Balik lagi soal konsep persetujuan atau consent. Jadi, menganggap pemahaman tentang sexual consent sama dengan mengajarkan ‘seks bebas’ adalah logika yang bengkok. Itu artinya perlu diluruskan. Sebab, logika yang bengkok tersebut mengarah pada pembenaran terhadap pemerkosaan dan bentuk-bentuk kekerasan seksual lainnya. Kita tahu bahwa pemerkosaan adalah pemaksaan alias tanpa persetujuan.

Akibatnya, perempuan yang diperdagangkan secara seksual tak akan mendapat perlindungan hukum. Begitu pula dengan anak perempuan yang bahkan diperkosa oleh ayah kandungnya. Sementara, pengesahan RUU Penghapusan Kekerasan Seksual (RUU PKS) selalu dihambat, eh terhambat.

FYI nih, konsep persetujuan ini bukan konsep kebarat-baratan. Nyatanya, perempuan yang terlibat dalam konvensi mengenai penghapusan segala bentuk diskriminasi terhadap perempuan (The Convention on the Elimination of All Forms of Discrimination Against Women/CEDAW) adalah para perempuan dari segala penjuru dunia, termasuk Indonesia.

Sayangnya, banyak orang hanya melihat hubungan seksual sebagai prokreasi. Tidak melihat bahwa hubungan seksual yang konsensual bicara soal perlindungan terhadap martabat seseorang. Konsensual atau persetujuan adalah bagaimana menghargai dan memperhatikan kebutuhan satu sama lain.

Bahkan, penghargaan di sini berarti menghargai apa yang Tuhan berikan kepada orang yang menjadi pasangan seksual kita, serta penghargaan terhadap bentuk tubuh dan bagaimana menerima apa adanya. Dengan demikian, konsep ini juga memberikan banyak ruang bagi kita untuk belajar saling mengasihi antar sesama makhluk ciptaan-Nya, termasuk menghargai diri sendiri.

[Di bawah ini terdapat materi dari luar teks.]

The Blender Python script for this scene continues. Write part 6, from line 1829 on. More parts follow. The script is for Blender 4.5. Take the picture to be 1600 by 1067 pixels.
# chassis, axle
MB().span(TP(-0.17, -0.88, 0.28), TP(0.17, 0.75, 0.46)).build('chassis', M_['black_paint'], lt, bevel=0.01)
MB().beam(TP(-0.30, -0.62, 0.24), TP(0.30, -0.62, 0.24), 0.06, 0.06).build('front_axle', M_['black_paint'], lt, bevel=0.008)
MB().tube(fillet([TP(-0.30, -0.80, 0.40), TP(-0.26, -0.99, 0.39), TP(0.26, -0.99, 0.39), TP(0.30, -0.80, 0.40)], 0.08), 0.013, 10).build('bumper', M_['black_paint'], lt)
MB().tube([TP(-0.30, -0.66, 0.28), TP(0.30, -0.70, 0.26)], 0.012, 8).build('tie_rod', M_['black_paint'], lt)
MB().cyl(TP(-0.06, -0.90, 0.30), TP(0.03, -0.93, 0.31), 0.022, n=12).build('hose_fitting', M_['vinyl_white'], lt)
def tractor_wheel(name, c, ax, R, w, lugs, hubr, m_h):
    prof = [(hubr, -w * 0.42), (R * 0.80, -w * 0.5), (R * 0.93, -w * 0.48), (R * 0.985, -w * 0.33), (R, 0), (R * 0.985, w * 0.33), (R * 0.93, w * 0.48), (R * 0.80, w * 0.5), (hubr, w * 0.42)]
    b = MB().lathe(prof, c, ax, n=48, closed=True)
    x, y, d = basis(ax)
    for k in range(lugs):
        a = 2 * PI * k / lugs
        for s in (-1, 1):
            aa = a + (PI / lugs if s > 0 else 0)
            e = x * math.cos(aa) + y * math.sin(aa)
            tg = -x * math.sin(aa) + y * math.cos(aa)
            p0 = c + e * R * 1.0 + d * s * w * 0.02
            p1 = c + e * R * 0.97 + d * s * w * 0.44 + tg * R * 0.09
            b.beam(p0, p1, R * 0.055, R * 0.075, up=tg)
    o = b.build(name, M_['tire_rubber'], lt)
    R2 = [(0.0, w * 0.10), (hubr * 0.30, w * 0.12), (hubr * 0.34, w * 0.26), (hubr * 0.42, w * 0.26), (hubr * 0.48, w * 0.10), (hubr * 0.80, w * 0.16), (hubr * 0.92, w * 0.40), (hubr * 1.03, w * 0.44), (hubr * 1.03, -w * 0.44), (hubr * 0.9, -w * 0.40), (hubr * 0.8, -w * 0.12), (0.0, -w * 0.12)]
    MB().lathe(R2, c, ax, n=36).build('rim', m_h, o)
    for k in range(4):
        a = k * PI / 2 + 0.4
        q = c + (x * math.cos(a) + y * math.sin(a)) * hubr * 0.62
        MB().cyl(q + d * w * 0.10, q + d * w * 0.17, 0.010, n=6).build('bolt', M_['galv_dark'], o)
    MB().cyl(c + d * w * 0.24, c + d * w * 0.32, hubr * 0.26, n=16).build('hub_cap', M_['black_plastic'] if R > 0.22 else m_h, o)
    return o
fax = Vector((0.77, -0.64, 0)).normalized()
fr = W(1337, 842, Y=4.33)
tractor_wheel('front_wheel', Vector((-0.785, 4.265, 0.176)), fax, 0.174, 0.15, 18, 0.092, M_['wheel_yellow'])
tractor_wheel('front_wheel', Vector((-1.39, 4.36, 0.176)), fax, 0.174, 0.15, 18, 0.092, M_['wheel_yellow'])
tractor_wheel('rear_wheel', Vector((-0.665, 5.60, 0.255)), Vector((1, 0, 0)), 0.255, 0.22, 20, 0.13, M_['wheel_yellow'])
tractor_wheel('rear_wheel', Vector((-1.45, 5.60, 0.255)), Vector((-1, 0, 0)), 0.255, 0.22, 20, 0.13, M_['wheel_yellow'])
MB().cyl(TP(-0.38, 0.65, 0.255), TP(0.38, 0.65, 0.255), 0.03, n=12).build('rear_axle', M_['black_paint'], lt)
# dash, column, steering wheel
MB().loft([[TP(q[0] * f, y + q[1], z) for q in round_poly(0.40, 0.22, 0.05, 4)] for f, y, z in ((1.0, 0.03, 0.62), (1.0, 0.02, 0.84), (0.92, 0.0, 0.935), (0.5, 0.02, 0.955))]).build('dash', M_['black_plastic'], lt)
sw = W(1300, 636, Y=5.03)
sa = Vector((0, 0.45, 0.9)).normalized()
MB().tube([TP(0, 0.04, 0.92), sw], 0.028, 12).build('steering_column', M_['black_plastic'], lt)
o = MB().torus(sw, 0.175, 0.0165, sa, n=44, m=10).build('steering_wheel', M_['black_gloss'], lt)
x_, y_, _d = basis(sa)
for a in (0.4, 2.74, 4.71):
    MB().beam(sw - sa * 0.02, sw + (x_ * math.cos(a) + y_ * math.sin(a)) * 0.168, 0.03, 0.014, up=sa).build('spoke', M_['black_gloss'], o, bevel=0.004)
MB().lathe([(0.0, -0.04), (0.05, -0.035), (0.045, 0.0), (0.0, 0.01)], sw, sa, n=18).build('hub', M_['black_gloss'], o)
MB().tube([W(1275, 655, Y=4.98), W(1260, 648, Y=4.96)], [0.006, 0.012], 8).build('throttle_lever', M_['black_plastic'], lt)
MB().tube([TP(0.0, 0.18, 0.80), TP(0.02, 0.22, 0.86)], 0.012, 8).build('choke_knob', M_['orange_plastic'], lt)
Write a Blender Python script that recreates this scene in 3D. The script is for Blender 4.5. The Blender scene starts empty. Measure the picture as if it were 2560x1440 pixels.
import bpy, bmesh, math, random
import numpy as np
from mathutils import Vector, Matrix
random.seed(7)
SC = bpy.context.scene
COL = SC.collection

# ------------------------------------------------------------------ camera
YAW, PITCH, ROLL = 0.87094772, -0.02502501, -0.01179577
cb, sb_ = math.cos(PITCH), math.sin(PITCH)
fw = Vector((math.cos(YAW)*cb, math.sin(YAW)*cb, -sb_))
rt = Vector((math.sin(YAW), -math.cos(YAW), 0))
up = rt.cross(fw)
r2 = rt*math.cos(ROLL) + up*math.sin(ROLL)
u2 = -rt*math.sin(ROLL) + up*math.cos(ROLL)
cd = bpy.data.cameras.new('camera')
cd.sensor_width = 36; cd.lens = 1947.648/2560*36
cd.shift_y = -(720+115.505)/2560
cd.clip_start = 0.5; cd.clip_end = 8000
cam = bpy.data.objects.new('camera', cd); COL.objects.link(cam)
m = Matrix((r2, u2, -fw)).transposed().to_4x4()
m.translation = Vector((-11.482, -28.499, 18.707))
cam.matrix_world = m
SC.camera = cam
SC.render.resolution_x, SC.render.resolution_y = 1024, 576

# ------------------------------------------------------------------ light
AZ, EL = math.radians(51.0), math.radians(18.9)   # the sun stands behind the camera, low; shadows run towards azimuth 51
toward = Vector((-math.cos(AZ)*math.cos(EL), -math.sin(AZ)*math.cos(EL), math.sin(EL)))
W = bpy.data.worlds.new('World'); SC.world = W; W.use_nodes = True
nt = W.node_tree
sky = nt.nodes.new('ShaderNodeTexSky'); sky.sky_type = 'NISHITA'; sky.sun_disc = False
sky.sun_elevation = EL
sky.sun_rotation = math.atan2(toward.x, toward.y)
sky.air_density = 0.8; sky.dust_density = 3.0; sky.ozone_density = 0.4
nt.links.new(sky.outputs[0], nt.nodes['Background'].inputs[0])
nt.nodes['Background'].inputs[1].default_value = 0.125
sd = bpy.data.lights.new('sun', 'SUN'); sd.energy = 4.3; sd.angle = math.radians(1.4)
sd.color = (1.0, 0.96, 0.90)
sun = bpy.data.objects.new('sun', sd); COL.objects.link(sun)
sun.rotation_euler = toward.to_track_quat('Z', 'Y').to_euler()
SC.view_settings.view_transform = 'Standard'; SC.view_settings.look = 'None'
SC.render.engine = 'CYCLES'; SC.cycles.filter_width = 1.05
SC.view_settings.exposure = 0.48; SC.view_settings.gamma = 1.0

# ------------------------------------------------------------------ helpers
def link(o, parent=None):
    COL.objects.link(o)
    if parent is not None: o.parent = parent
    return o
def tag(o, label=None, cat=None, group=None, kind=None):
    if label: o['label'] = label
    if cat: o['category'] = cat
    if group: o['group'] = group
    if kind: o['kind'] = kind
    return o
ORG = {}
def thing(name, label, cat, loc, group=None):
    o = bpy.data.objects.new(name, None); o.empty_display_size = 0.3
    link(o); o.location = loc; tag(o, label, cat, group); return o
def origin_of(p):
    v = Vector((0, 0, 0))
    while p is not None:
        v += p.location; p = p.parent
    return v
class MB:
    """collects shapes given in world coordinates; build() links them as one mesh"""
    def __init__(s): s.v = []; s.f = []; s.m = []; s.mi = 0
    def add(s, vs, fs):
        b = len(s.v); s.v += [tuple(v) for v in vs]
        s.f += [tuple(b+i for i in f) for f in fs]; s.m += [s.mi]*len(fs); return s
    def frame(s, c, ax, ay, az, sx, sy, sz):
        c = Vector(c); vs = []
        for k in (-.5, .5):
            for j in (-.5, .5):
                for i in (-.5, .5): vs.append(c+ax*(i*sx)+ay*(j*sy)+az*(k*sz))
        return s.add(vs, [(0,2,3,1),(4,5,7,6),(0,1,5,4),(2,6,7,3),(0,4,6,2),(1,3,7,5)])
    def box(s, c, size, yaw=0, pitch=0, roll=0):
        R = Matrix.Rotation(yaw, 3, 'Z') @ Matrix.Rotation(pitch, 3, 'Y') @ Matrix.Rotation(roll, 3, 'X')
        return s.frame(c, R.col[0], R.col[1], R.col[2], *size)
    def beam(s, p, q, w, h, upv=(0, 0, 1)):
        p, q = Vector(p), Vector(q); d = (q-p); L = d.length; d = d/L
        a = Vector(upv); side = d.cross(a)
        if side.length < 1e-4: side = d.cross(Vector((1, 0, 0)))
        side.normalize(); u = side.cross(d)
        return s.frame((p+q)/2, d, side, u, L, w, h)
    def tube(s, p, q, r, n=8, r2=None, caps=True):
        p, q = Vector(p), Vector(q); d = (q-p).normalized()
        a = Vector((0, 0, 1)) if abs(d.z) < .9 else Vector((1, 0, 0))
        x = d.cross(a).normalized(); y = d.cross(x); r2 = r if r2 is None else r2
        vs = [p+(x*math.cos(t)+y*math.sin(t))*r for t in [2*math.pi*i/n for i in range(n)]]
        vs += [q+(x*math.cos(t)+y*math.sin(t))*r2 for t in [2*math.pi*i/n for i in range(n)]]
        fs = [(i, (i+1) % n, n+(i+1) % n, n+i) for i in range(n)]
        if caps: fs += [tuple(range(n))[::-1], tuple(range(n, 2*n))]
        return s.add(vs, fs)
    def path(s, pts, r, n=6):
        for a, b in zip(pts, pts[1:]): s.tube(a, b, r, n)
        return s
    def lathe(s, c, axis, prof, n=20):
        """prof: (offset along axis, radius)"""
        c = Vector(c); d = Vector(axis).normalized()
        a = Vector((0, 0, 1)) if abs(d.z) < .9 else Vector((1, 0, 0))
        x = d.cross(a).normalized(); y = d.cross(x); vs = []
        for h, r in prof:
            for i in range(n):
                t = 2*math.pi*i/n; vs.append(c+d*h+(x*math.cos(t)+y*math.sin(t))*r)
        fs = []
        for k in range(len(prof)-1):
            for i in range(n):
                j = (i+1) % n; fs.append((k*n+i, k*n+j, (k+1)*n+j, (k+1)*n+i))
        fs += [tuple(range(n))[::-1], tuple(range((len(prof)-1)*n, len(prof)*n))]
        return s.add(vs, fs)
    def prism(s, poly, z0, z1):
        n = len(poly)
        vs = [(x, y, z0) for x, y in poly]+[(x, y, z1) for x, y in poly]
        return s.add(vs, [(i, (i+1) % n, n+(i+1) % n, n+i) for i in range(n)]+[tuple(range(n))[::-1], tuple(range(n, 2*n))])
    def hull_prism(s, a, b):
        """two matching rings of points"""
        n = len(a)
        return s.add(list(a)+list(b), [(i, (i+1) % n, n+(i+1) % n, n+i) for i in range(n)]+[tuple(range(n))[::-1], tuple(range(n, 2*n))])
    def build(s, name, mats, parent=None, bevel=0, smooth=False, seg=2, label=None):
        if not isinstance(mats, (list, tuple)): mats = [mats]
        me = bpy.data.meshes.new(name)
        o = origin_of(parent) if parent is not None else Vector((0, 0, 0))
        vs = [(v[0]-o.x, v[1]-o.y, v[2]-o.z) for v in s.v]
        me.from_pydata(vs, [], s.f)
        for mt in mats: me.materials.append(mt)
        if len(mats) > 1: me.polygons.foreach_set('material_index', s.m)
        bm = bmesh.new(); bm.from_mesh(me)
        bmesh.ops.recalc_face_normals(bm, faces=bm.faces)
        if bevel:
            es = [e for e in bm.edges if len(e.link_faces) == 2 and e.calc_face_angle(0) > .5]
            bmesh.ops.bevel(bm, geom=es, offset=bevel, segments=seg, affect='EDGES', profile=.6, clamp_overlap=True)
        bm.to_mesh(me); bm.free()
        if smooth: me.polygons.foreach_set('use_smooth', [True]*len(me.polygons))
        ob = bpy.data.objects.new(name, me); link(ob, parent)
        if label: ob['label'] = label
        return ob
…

Misalnya, ada yang memperlakukan tubuh kita dengan buruk atau melanggar batas-batas di ruang publik, kita menjadi tahu bahwa kita tak pantas mendapat perlakuan seperti itu. Dengan begitu, kita bisa tinggalkan atau melawan sebagai upaya melindungi diri.

Kita pun bisa belajar bernegosiasi dengan pasangan agar dia tidak memperlakukan kita semaunya. Termasuk, menolak ajakan berhubungan seksual, walaupun kita suka sama dia. Sekali lagi, suka sama suka bukan berarti otomatis menyetujui hubungan seks atau hal-hal lain yang berbau seks. Swipe right di aplikasi kencan pun bukan berarti mau diajak tidur.

Karena itu, istilah suka sama suka menjadi bermasalah karena menyederhanakan hubungan seksual yang intim dan penuh kasih menjadi tentang nafsu belaka. Padahal, selain penuh kasih, seks bahkan bisa menjadi semacam perjalanan spiritual bagi sebagian orang.

Yang pasti, konsep persetujuan atau consent dalam pendidikan seksual memberikan saya perlindungan dan kekuatan baru, serta kuasa atas tubuh yang dititipkan Tuhan kepada saya.